President Trump’s policy that could trigger a trade war would be just another external risk faced by the Indonesian economy. As most Indonesian exports go to China, the impact of Trump’s trade war on the Indonesian economy would depend on the extent to which China’s economy is impacted by the trade war. China itself is not a major steel supplier to the US, but it could be impacted indirectly through the overall impact of a global slowdown.
The Indonesian economy is bracing for the risk of tightening by the US Federal Reserve, which under its new chairman Jerome Powell tends to be more hawkish in its monetary policy. As the US economy keeps strengthening, the possibility of accelerated monetary tightening by the Fed is getting more real. For Indonesia, this could pose a threat for capital flows and rupiah exchange rates.
With external risks mounting, it is important for the government to be more vigorous in strengthening its macroeconomic fundamentals to mitigate whatever adverse impacts may arise. At end of 2017, some improvements in macro-fundamentals has been apparent. Economic growth was 5.07 percent in 2017, the highest in three years. Growth in government expenditure remained weak, but growth rates for investment and exports were the highest since 2014. Export bounced back to US$168 billion after declining for two years, resulting in a trade surplus of $11.5 billion, 30 percent higher than in 2016. Excluding oil and gas, the trade surplus reached $20 billion, the highest since 2011.
Although the current account deficit widened slightly to $17.3 billion, it was equal to 1.7 percent of the gross domestic product (GDP), lower than the 1.8 percent in the previous year. Strong capital inflows in 2017 more than covered the current account deficit, resulting in a balance of payments surplus. At the end of 2017, Indonesia’s external reserve reached $130 billion, $14 billion higher than in December 2016. Improvement in the balance of payment structure was noted as the flow of foreign direct investment (FDI) was more than enough to cover the current account deficit. The balance of payments is considered healthier when it relies less on volatile portfolio investment flows and more on steady FDI.

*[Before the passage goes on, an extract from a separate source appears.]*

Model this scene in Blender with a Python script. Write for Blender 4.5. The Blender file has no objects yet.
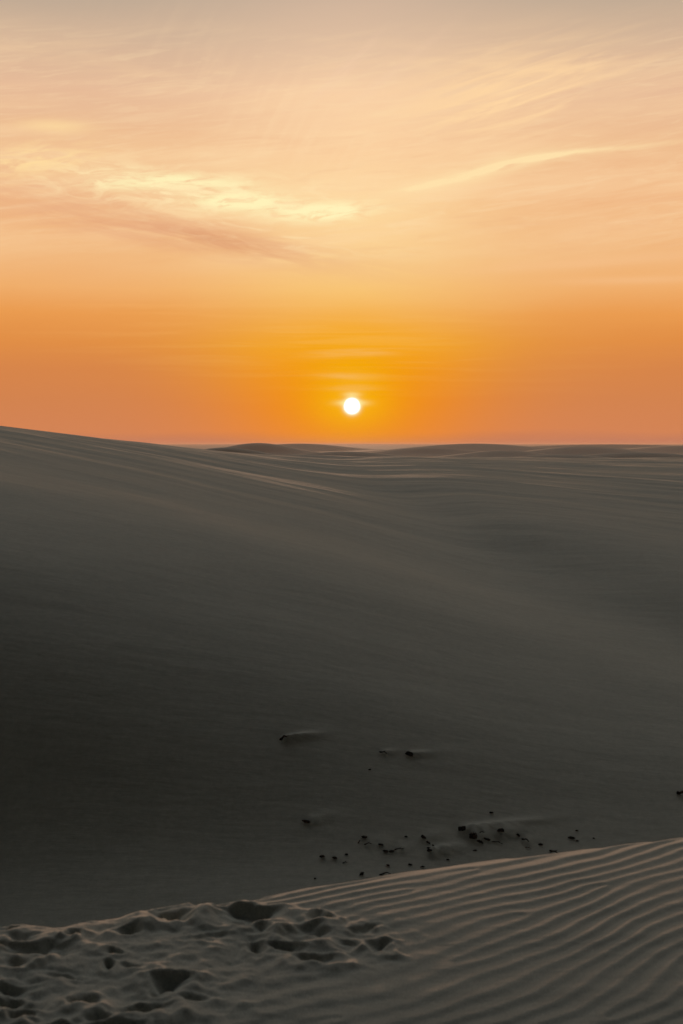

These seemingly solid indicators lend some sort of resilience to the economy. In February, Wall Street stocks experienced a big sell-off, resulting in a significant fall of more than 4 percent. Stock prices in Tokyo, Hong Kong and Shanghai plunged between 4 and 5 percent. But the Jakarta Composite Index (JCI) only suffered a minor correction of 2 percent.
But this situation could change. Regional elections and national elections — including a presidential election — will be held this year and next. Jockeying by political parties has started at all levels from the national through to the district level. As sectarianism deepens, some political observers have predicted that the election this time will be the most divisive yet, which could result in protracted political and social conflict in the country.
Amid this noisy political game, President Joko ‘Jokowi’ Widodo has also started his political maneuvering to consolidate his political power and garner support for his reelection. If the political temperature continues to rise, there is a risk that that government focus would distract from improving the economy.
This could undermine government efforts to forestall adverse external risks, including the spillover impact from a possible trade war declared by Trump.
*The author is a commissioner in a publicly listed oil and gas service company.